Extending outrageous grace and love to people I thought I disagreed with became easy and necessary.  I could see their Light, too: LGBTQ, Black Lives Matter, Evangelicals, felons, my husband and kids, ISIS, my mom.  It had wrapped me up and held me close, so that’s what I’ll do to everyone else.

My prayers shifted direction as abruptly as my car does when a kid demands a potty break.  Since there is no condemnation in Christ, asking for forgiveness and help was simple— I was free and careless just like the murderous David or the yucky debt collectors.

The hard part?  Recalling that, in Eden, God called the Clay that became Claire Good.  I’ve found that all my problems arise from memory loss.  A forgotten whisper from the Higher Power: you are a beloved child of mine.  Shhhh.  Remember.

I don’t think “sin” is our defect, because we are human, and God expects humans to fuck up.  The defects aren’t pride, rage, lust, or addiction–those are the humanity.

The shortcoming is believing we are anything other than Good.  When we forget that God so loved the World, we forget that God so loves us, and everyone else.

Instead of: Lord, give me more self control, forgive me for eating the entire apple pie and disrespecting my body temple.  Try: Lord, forgive me for my memory loss, help me remember I’m a divine child of a Good, Hard, Wild, and Loving God.  

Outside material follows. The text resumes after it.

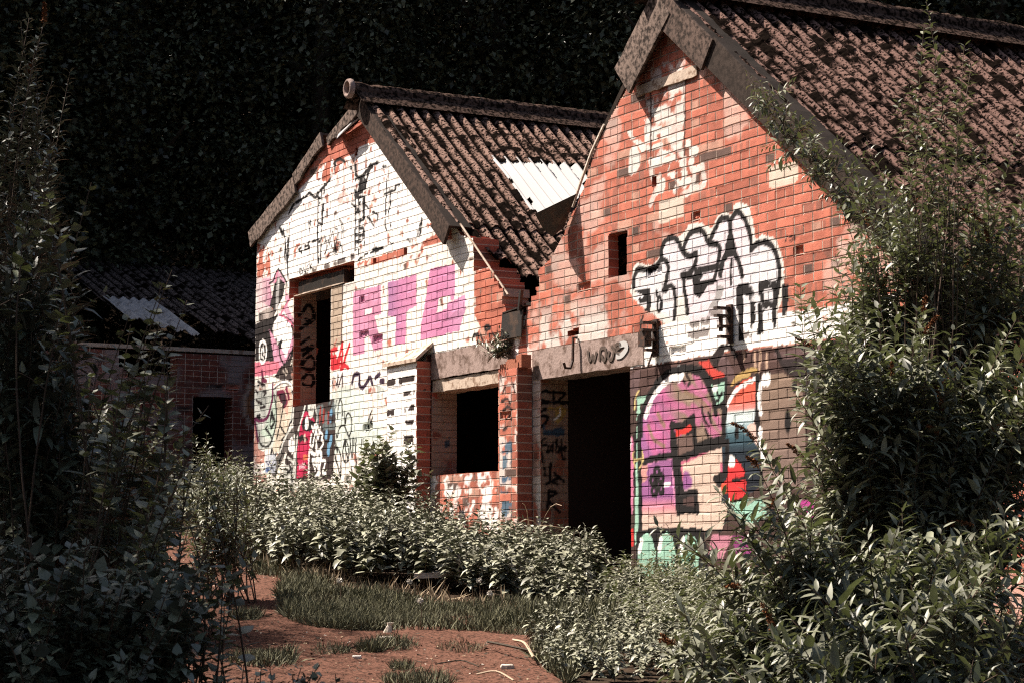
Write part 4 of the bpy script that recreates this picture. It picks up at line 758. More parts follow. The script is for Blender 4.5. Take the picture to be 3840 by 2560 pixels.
# ------------------------------------------------------------------ shed in the shade behind, left
BC = empty('brick_shed', P(-9.5, 2, 2.3), 'roofless-looking brick shed in deep shade behind the left corner, its corrugated roof sagging', 'shed')
pc = Plane(P0+U*-8, INW, U)
def shed_paint(c):
    n = fbm(c.S, c.Z, 3, 4, 4); a = np.clip((n-.5)*9, 0, 1)*.8; c.put(np.arange(len(a)), ph(170, 150, 145), a)
    c.line('D', "575 880 560 930 575 975 600 985", .05, ph(210, 180, 160)); c.line('D', "585 890 572 930 585 960", .08, ph(180, 120, 80))
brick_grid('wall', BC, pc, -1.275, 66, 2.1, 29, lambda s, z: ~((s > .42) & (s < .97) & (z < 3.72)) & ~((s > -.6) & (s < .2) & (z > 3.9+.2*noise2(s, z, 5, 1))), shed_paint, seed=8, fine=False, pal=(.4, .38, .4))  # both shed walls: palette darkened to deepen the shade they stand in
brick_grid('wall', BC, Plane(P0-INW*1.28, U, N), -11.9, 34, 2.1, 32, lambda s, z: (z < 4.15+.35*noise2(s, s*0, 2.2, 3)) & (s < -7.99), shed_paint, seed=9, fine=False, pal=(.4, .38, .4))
corrug('roof_sheets', BC, -12.2, 6.02, 20, 1, .1, 4.62, -.3, 6.5, lambda s, w, t: ((w < .85) & (s > -9.3+.2*noise2(w, s, 6, 2))) | ((s > -8.2-.25*noise2(np.floor(w/.146), w*0, 1, 5)) & (w < 1.25)), sd=9, base=(.13, .10, .09), ds=.05, dw=.0243)
corrug('pale_roof_sheet', BC, -12.2, 6.08, 20, 1, 2.7, 4.95, -.30, .42, lambda s, w, t: (s > -8.35+w*1.2), m='pale_sheet', moss=0, base=(.35, .34, .34), ds=.05, dw=.0243)
b = MB(); b.box(P(-8.06, -1.2, 4.30), U*.07, INW*7, ZUP*.05); b.build('eaves_timber', M['timber'], BC)
b = MB(); b.box(P(-15, 6.5, 2.2), U*7, INW*.2, ZUP*2.2); b.box(P(-15.0, -1.2, 2.2), U*.2, INW*7.7, ZUP*2.6); b.build('rear_wall', M['dark_inside'], BC)
# ------------------------------------------------------------------ plants
def unit(v): return v/(np.linalg.norm(v, axis=-1, keepdims=True)+1e-9)
TPL = dict(
 lance=(np.array([(0, 0, 0), (.28, .14, .03), (.28, 0, 0), (.28, -.14, .03), (.66, .11, -.02), (.66, 0, -.05), (.66, -.11, -.02), (1, 0, -.17)]), [(0, 2, 1), (0, 3, 2), (4, 5, 7), (5, 6, 7)], [(1, 2, 5, 4), (2, 3, 6, 5)]),
 ovate=(np.array([(0, 0, 0), (.25, .25, .06), (.25, 0, 0), (.25, -.25, .06), (.66, .19, -.01), (.66, 0, -.06), (.66, -.19, -.01), (1, 0, -.20)]), [(0, 2, 1), (0, 3, 2), (4, 5, 7), (5, 6, 7)], [(1, 2, 5, 4), (2, 3, 6, 5)]),
 rhomb=(np.array([(0, 0, 0), (.22, .36, .05), (.22, 0, 0), (.22, -.36, .05), (.58, .27, -.01), (.58, 0, -.04), (.58, -.27, -.01), (1, 0, -.12)]), [(0, 2, 1), (0, 3, 2), (4, 5, 7), (5, 6, 7)], [(1, 2, 5, 4), (2, 3, 6, 5)]),
 kite=(np.array([(0, 0, 0), (.45, .3, .05), (.45, -.3, .05), (1, 0, -.08)]), [(0, 2, 1), (1, 2, 3)], []),
 lobed=(np.array([(0, 0, 0), (.2, .5, .02), (.42, .22, 0), (.75, .45, -.06), (.7, .12, -.04), (1.05, 0, -.1), (.7, -.12, -.04), (.75, -.45, -.06), (.42, -.22, 0), (.2, -.5, .02)]), [(0, 2, 1), (0, 4, 2), (2, 4, 3), (0, 6, 4), (4, 6, 5), (0, 8, 6), (6, 8, 7), (0, 9, 8)], []),
 blade=(np.array([(0, .035, 0), (0, -.035, 0), (.55, .025, .02), (.55, -.025, .02), (1, 0, -.08)]), [(2, 3, 4)], [(0, 1, 3, 2)]))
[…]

Where are your dark corners?  What part of God and the Bible and yourself do you defend, even if sometimes it feels too hard and sort of untrue and makes you sweat a little?  How big (or little) is the box in which you keep the Highest Power?  What if I told you everyone has God’s Light and Love pulsing through them?  Right now.  Yes, even him/her/them.

What if I told you that perfection is your name and goodness is your game?

Your defect isn’t your skin color, your income, your religious affiliation or voter registration.  Your shortcoming isn’t that you love someone the same gender as you or that you’re divorced or had an abortion.

We fall short when we forget to turn on the Lights.  God, take my humanity and hold it close.  Help me remember.